Black Land, Red Land-Restitute. A Berlino il festival sulla restituzione di beni culturali trafugati
Il tema della restituzione degli artefatti trafugati durante il colonialismo europeo in Africa diventa tema di dibattito del festival in programma a Berlino. Un momento di riflessione che si estrinseca attraverso talk, mostre e interventi performativi
Si intitola Black Land, Red Land – Restitute il festival in programma dal 21 al 28 dicembre a Berlino dedicato a un tema sempre attuale e spesso oggetto di intricati dibattiti: la restituzione degli artefatti prelevati (spesso trafugati) durante le spedizioni coloniali condotte dai Paesi occidentali. Nel XVI secolo, l’Europa ha condotto numerose spedizioni volte alla scoperta e alla conquista di territori lontani. Queste esplorazioni, che sfociavano anche in una sottomissione totale della popolazione occupata, hanno portato allo sradicamento di opere e artefatti dalla propria terra per implementare le nascenti collezioni museali europee. Oggi, moltissimi di questi reperti sono esposti nelle sale di prestigiosi musei del nostro continente, però risultano non accessibili alle loro comunità di origine che, spesso, ne richiedono la restituzione. In questi casi, ci si pone spesso le seguenti domande: chi decide la restituzione degli artefatti? Quali sono i criteri con cui questi vengono riconsegnati? A provare a dare risposta e ad ampliare queste riflessioni sarà proprio Black Land, Red Land – Restitute, coinvolgendo pubblico e artisti in talk, mostre e performance.
Black Land, Red Land – Restitute a Berlino: tra performance e talk
La rassegna avrà luogo a Kunstquartier Bethanien, e più precisamente al Palais am Festungdgraben. Tra gli appuntamenti in programma, segnaliamo i contributi artistici realizzati da Yara Mekawei, Hani Mojtahedy, Cevdet Erek, Attila Csihar, Lea Draeger e Houaïda, tutte produzioni ex novo che indagano la storia e la mitologia egizia, e il rapporto tra società, spazio e appartenenza. A questo filone si aggiunge un programma incentrato su talk e tavole rotonde all’interno di istituzioni museali – a cui parteciperà anche il Museo Egizio di Torino – approfondendo il tema della restituzione sia un punto di vista storico-critico sia pratico. Protagonisti dei dibattiti saranno addetti del settore e professionisti, quali Fazil Moradi, Monica Hanna, Nora Al – Badri, Léontine Meijer – Van Mensch, Saraya Gomis, Johannes Auenmüller, TBC, Elena Sinanina e Yara Mekawei molti altri ancora.
Black Land, Red Land – Restitute a Berlino.
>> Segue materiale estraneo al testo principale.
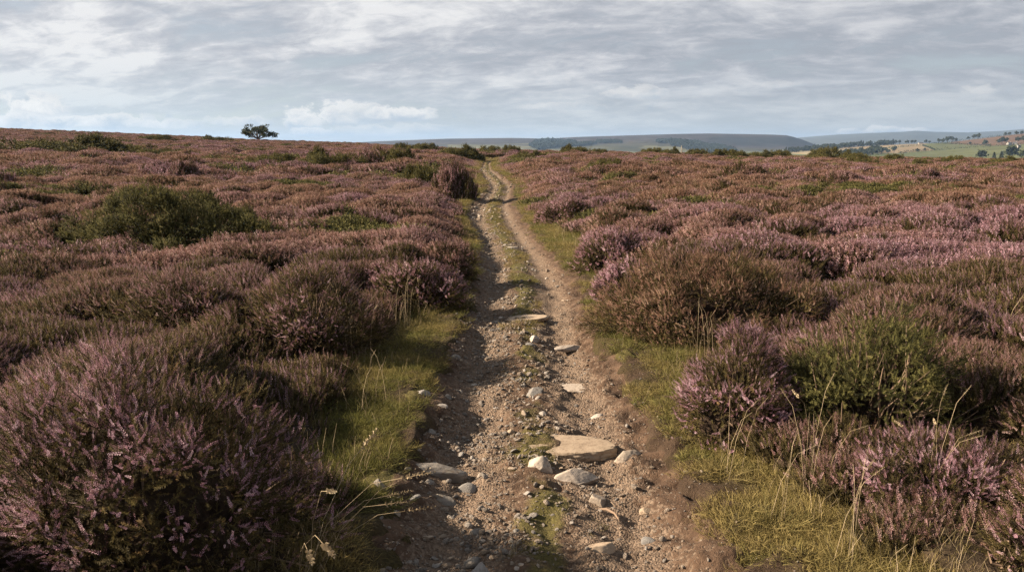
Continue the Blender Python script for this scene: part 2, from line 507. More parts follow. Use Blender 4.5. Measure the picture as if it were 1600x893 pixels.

Parola alla direttrice artistica e curatrice Elena Sinanina
“Un anno fa, una ricerca sulle statue dell’antica divinità egizia Sekhmet mi ha portato al Museo Egizio di Torino. Da quando sono state portate via dall’Egitto nel XIX secolo, le statue di Sekhmet sono sparse in vari musei del mondo. Al di fuori dell’Egitto, appaiono strane e particolari perché prive del contesto per cui sono state create. Sembrano isolate e autoreferenziali”, spiega Elena Sinanina intercettata da Artribune. “Trattando le Sekhmet di Torino, ho capito che il loro fenomeno può essere esplorato attraverso un incontro artistico, un dialogo congiunto tra Sekhmet, il museo e noi come team del festival e gli artisti partecipanti. Dall’agosto 2023 è presente a Berlino una statua gemella di uno dei Sekhmet torinesi, chiamata Sakhmet (“Che fa del bene e ravviva le Due Terre”). La statua è stata realizzata a partire da modelli 3D della stessa statua di Torino, che il museo ci ha messo a disposizione come pubblico dominio per il progetto. Sakhmet fa parte di varie performance e attivazioni artistiche e, dopo la conclusione del nostro festival, partirà per un tour internazionale insieme ad artisti e studiosi per visitare le sue sorelle nei musei internazionali.
Ritengo importante che il museo torinese si sia aperto a un progetto interdisciplinare come il nostro e che sia stata possibile questa forma di collaborazione aperta e reciproca; questo atteggiamento mi sembra sostenibile. Speriamo di poter continuare questa collaborazione in occasione del progetto itinerante nei prossimi anni.
Dopo le discussioni e le esperienze fatte finora con Sakhmet, non credo che parliamo di qualcosa che si possa possedere e classificare. Ciò che Sakhmet rappresenta va al di là di ciò che può essere categorizzato e dobbiamo affrontarlo se vogliamo parlarne o metterci in relazione, indipendentemente da come questo interesse è strutturato (che sia artistico, spirituale…)”.